After Caroline and Andy left we went on a mission to get ready to head up to the States. The cat had a trip to the vet, who we called up in advance only for the taxi driver to take us to a completely different place. So there in a vet in Isla Mujeres still waiting for us to show up! The cat had a rabies injection and we got him a certificate of health, then we set sail for Key West, Florida. The journey was a fair one, again the first day the seas were a little lumpy but calmed down to nothing by the time we reached Key West, it was a long drag of a journey though, which started of so well, with the wind in our favor. We managed to jump into the Golf Stream and with the current with us we were making 8-9 knots average. We knew it was too good to be true, when we had to leave the Golf Stream the current and wind was against us and we were only making 1-2 knots for a long time. The wind picked up, then it died, so we spent a lot of time motor sailing rather slowly.

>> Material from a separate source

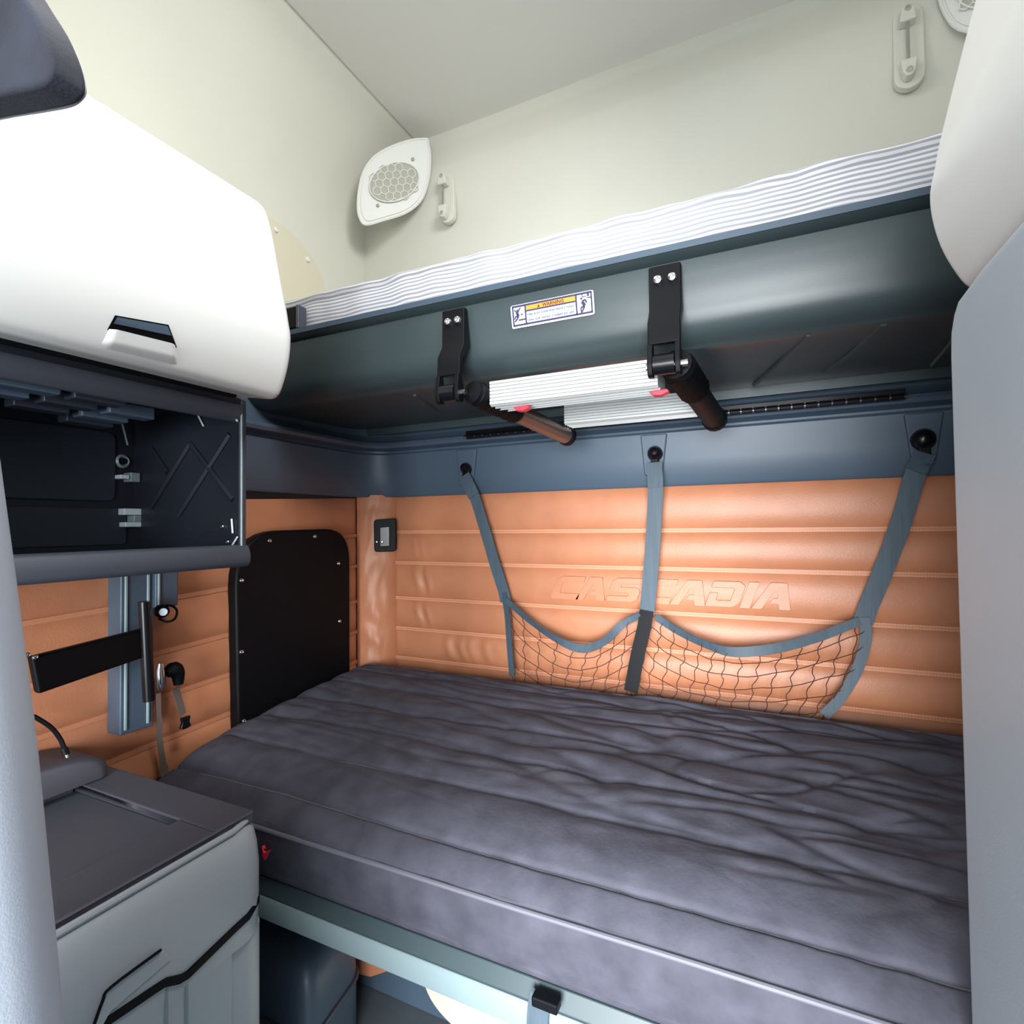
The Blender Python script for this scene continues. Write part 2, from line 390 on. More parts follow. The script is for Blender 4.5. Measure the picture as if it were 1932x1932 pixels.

Well we finally made it here and as always arrived in the middle of the night. Its a very well lit channel though so not a problem, although possibly a bit too well lit, it's difficult to see the wood from the trees! There is a strong current that runs through the anchorage so you have to have 2 anchors out as the tide turns you every 6 or so hours with up to 4 knots of current. We managed to sign in yesterday no problems at all, although I had to wait outside the building as you are not allowed to bring cameras inside. I had fun making friends with the very good humored security guard and we whiled away the time laughing at the crazy tourists going haywire on mopeds!! The Police officer popped outside to check me with my passport and had what I was thinking was a nice chat, but soon realised was an interrogation of sorts! 'So where have you just come from? Did you enjoy it, blah blah blah, and where were you before that, and before that, and before that, and before that!!!' I had a mental break down and forgot where we had been!! Ummed and arr-ed a bit but got the correct answers in the end! He turned out to be very nice too and when he was sure that I wasn't Bin Laden we had a nice chat about where we had both visited in Colombia!

We still have yet to explore here, but 2 things we noticed straight away, is that 1) Its flipping freezing!!! We have just had a cold front come through and now my feet are like icicles, all the windows are shut and we need a duvet on the bed at night and 2) It stupidly expensive! 3 beers last night cost us $14, we could have brought 46 beers in Panama for that!!! I don't think we will be doing much in the way of shopping here!! Mind you we are looking forward to Walmart and have a long list of cheap electronics that we want to get! Mind you I'm sure that's not going to be as cheap as we think either and we will come away with nothing but T-towels!